Intransparenz ist bei vielen Firmenerben heute noch Programm, Leugnen, Relativieren und Verharmlosen an der Tagesordnung. Nach Aussage der Erben waren ihre Vorfahren also alle keine überzeugten Nationalsozialisten und keiner verfolgte ideologische Ziele und Zwangsarbeiter wurden immer gut behandelt. Und wenn man ihnen anhand von Quellen nachweisen kann, dass alles doch ganz anders war? Dann geben sie exakt so viel zu, geben eigene Studien zum Thema in Auftrag und spielen, wenn möglich, die Beteiligung ihrer Vorfahren herunter. 

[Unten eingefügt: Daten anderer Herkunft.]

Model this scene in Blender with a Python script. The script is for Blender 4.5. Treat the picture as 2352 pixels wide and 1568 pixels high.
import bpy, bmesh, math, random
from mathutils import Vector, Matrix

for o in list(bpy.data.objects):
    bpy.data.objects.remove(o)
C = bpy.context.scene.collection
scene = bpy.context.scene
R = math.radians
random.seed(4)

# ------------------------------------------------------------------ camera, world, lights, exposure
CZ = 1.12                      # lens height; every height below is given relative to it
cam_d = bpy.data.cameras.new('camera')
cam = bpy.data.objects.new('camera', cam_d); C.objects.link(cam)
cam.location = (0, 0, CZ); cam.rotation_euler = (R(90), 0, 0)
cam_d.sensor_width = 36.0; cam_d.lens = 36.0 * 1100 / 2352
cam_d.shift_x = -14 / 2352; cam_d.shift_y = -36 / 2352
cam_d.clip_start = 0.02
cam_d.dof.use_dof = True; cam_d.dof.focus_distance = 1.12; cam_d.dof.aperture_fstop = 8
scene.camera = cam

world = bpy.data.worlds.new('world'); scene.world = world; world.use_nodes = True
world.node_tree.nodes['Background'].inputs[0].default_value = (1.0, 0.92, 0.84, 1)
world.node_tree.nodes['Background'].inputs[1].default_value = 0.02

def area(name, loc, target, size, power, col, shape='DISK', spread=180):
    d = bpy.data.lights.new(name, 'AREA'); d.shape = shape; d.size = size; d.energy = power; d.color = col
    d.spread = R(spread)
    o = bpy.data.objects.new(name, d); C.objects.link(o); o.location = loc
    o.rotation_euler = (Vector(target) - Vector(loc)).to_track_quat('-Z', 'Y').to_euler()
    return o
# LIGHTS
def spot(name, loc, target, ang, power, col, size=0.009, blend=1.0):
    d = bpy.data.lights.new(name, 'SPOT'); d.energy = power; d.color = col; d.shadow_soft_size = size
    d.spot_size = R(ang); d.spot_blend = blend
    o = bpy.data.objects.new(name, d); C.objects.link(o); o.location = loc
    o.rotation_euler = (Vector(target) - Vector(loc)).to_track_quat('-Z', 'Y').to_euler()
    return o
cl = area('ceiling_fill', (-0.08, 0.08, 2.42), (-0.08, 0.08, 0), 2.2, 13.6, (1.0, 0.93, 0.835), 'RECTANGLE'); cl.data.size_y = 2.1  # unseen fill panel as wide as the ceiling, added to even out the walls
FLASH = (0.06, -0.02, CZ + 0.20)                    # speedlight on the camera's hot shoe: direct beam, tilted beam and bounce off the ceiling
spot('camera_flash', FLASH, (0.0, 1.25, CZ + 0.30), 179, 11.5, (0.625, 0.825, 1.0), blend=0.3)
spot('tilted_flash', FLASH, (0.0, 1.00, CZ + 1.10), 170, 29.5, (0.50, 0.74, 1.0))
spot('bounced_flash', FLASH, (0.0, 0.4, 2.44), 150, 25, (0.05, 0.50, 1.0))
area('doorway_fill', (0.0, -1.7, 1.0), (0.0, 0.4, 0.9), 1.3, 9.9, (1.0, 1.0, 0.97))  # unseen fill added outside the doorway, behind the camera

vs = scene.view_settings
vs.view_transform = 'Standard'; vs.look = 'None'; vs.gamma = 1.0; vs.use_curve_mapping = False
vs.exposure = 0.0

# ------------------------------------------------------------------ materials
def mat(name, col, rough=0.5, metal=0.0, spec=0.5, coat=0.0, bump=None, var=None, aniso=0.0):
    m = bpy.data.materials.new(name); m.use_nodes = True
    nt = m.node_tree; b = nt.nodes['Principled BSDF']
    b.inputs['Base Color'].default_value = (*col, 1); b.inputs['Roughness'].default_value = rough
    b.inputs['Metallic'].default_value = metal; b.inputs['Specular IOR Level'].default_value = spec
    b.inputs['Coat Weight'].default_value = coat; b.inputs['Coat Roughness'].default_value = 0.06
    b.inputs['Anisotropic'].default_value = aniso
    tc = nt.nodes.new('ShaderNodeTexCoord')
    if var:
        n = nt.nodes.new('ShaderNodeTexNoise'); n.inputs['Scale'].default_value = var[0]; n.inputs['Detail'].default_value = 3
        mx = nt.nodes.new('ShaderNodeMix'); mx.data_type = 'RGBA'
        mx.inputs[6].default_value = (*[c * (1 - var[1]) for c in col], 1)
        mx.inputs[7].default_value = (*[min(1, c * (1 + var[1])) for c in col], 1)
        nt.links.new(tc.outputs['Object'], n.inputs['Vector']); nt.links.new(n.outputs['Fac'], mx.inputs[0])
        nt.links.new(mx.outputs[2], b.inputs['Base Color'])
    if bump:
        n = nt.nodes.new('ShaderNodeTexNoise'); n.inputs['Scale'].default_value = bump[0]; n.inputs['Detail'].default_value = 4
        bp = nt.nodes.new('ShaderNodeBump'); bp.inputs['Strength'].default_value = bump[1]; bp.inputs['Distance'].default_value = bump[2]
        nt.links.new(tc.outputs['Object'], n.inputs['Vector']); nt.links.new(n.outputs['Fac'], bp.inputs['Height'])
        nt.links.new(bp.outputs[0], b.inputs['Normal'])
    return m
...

Das möchte der Niederländer David de Jong, dessen Großeltern die Nazizeit nur durch Glück überlebt haben, nicht so stehenlassen. Er hat ein wahres Fleißwerk abgeliefert. Minutiös ackert er sich durch Welt- und Familiengeschichte, belegt mit zahllosen Quellen und Querverweisen seine Ergebnisse. Es ist ein teilweise spannendes, auf jeden Fall aber schockierendes Buch, das sehr nachdenklich macht. Von mir eine absolute Lese-Empfehlung für alle, die sich für das Thema interessieren, und fünf Sterne.